▶ [Requirements] The lines to extract run from the first line of the material below to the line containing "1)).rotation_difference((P[-1] - P[-2]).normalized()).to_euler()", both included; leave the pictures behind.

▶ [Information provided]

┄┄┄┄┄┄┄┄┄┄

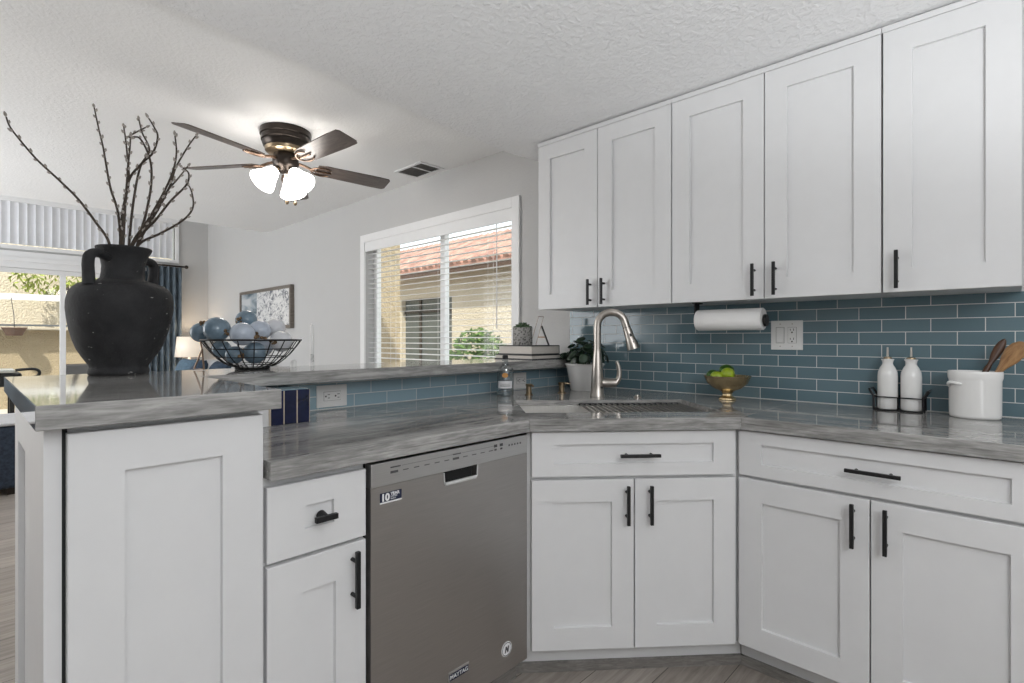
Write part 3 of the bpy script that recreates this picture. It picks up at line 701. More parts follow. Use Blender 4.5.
for lab, pts in BR:
    nk = Vector((vx + .012, vy - .002, 0))
    def inside(p, lim):
        d = Vector((p[0] - nk.x, p[1] - nk.y, 0)); 
        if d.length > lim: d = d * (lim / d.length)
        return (nk.x + d.x, nk.y + d.y, p[2])
    pts = [inside(pts[0], .018), inside((pts[1][0], pts[1][1], 1.40), .038), inside(pts[1], .048)] + pts[2:]
    root = Vector(pts[0])
    t = thing('willow_branch', lab, 'branch', root, 0, 'willow branches in the urn')
    P = [p - root for p in spline(pts, 8)]
    bm = bmesh.new(); tube(bm, P, [.0047, .0020], 7); obj('stem', bm, M['twig'], t)
    acc = 0; side = 1; last = P[0]
    step = .0205
    for i in range(1, len(P) - 1):
        acc += (P[i] - last).length; last = P[i]
        if acc > step and (P[i] + root).z > HB + .425:
            acc = 0; side = -side; tg = (P[i + 1] - P[i - 1]).normalized()
            lat = tg.cross(Vector((.16, .98, 0))).normalized() * side + Vector((.16, .98, 0)) * random.uniform(-.7, .7)
            dr_ = (tg * 1.0 + lat * .42).normalized()
            o = bpy.data.objects.new('catkin', BUD); COL.objects.link(o); o.parent = t; o.location = P[i] + lat.normalized() * .0015
            o.rotation_euler = Vector((0, 0, 1)).rotation_difference(dr_).to_euler(); sc = random.uniform(.72, 1.0); o.scale = (sc, sc, sc)
    o = bpy.data.objects.new('catkin', BUD); COL.objects.link(o); o.parent = t; o.location = P[-1]; o.rotation_euler = Vector((0, 0, 1)).rotation_difference((P[-1] - P[-2]).normalized()).to_euler()

# ---------------------------------------------------------------- wire bowl and glazed balls
bx_, by_ = .742, 2.040
t = thing('wire_bowl', 'black wire fruit bowl on the bar ledge full of glazed balls', 'bowl', (bx_, by_, HB))
br_ = lambda f: .052 + (.168 - .052) * f ** .55
bh = .108
bm = bmesh.new()
def ringpts(r, z, n=40): return [(r * math.cos(2 * PI * k / n), r * math.sin(2 * PI * k / n), z) for k in range(n)]
tube(bm, ringpts(.168, bh), .0035, 7, close=True); obj('rim', bm, M['wire'], t)
bm = bmesh.new()
for f in (.12, .38, .68): tube(bm, ringpts(br_(f), .008 + f * (bh - .008)), .0019, 6, close=True)
for k in range(20):
    a_ = 2 * PI * k / 20
    tube(bm, [(br_(f) * math.cos(a_), br_(f) * math.sin(a_), .008 + f * (bh - .008)) for f in (0, .06, .15, .3, .5, .75, 1)], .0019, 5)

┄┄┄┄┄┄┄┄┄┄

▶ [Exercise result]
Write part 3 of the bpy script that recreates this picture. It picks up at line 701. More parts follow. Use Blender 4.5.
for lab, pts in BR:
    nk = Vector((vx + .012, vy - .002, 0))
    def inside(p, lim):
        d = Vector((p[0] - nk.x, p[1] - nk.y, 0)); 
        if d.length > lim: d = d * (lim / d.length)
        return (nk.x + d.x, nk.y + d.y, p[2])
    pts = [inside(pts[0], .018), inside((pts[1][0], pts[1][1], 1.40), .038), inside(pts[1], .048)] + pts[2:]
    root = Vector(pts[0])
    t = thing('willow_branch', lab, 'branch', root, 0, 'willow branches in the urn')
    P = [p - root for p in spline(pts, 8)]
    bm = bmesh.new(); tube(bm, P, [.0047, .0020], 7); obj('stem', bm, M['twig'], t)
    acc = 0; side = 1; last = P[0]
    step = .0205
    for i in range(1, len(P) - 1):
        acc += (P[i] - last).length; last = P[i]
        if acc > step and (P[i] + root).z > HB + .425:
            acc = 0; side = -side; tg = (P[i + 1] - P[i - 1]).normalized()
            lat = tg.cross(Vector((.16, .98, 0))).normalized() * side + Vector((.16, .98, 0)) * random.uniform(-.7, .7)
            dr_ = (tg * 1.0 + lat * .42).normalized()
            o = bpy.data.objects.new('catkin', BUD); COL.objects.link(o); o.parent = t; o.location = P[i] + lat.normalized() * .0015
            o.rotation_euler = Vector((0, 0, 1)).rotation_difference(dr_).to_euler(); sc = random.uniform(.72, 1.0); o.scale = (sc, sc, sc)
    o = bpy.data.objects.new('catkin', BUD); COL.objects.link(o); o.parent = t; o.location = P[-1]; o.rotation_euler = Vector((0, 0, 1)).rotation_difference((P[-1] - P[-2]).normalized()).to_euler()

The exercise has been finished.